Furthermore, do you think revealing hole cards randomly vs deciding what to reveal would substantially change the complexity?

Revealing the cards sequentially increases the second player's reveal strategy size by 46, and doesn't change the size of his betting strategy compared to the simultaneous reveal since his betting strategy is based on which cards are actually shown and in both cases there's 46 options for his opponent and 2 options for himself (his strategy knows his own cards).

The sequential reveal doesn't change the size of the game-tree that needs to be walked because the game-tree only cares about the actual cards revealed. It will change the algorithm a little in that there's a new probability from Player 2's strategy to multiply to get through the reveal round.

Are you two discussing techniques that will result in you being more likely to go all in on the flop than in a normal 9 handed game when you have 88 and the flop is Ah 8h 2c?

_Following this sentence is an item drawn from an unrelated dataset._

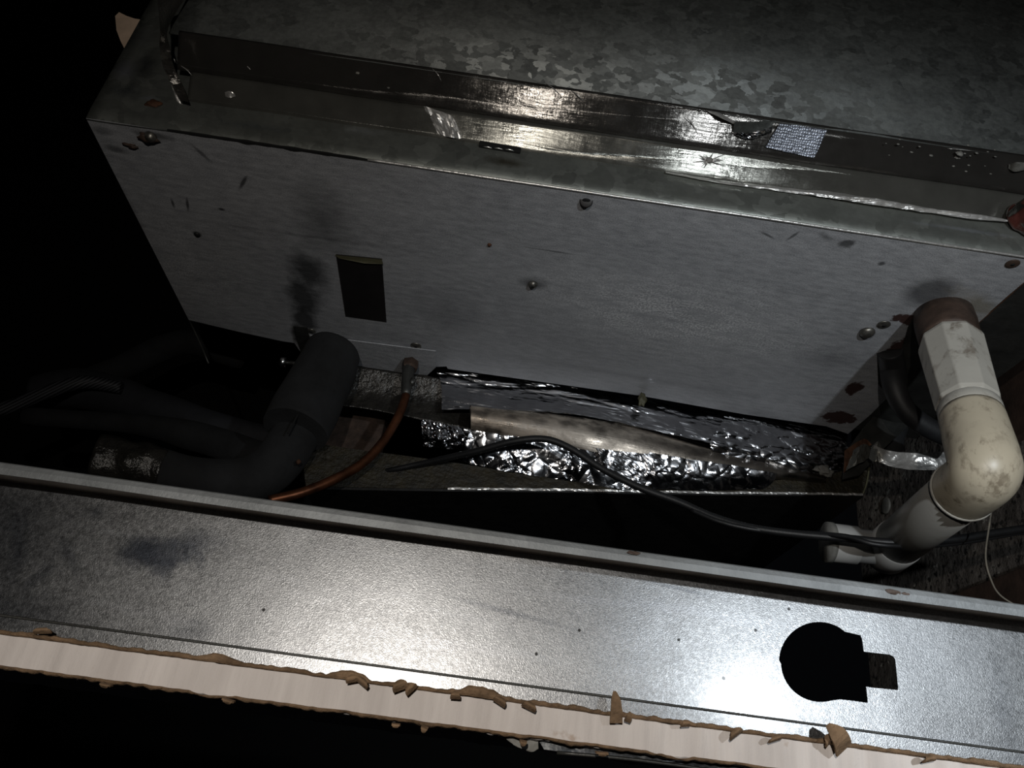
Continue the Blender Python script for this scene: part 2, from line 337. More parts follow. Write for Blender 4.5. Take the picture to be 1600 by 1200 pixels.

Or that because you would go all in with that flop you will be more likely to go all in with other hands?

Or that when you don't move in you are more likely to call the flop with 87 suited because you can represent the set?

Or that you sometimes don't move in with the set of eights because the reveal of the 8 might just be 87suited?

And of course "sometimes" and "more likely" means a specific percentage as far as GTO is concerned. Do your techniques give us those percentages?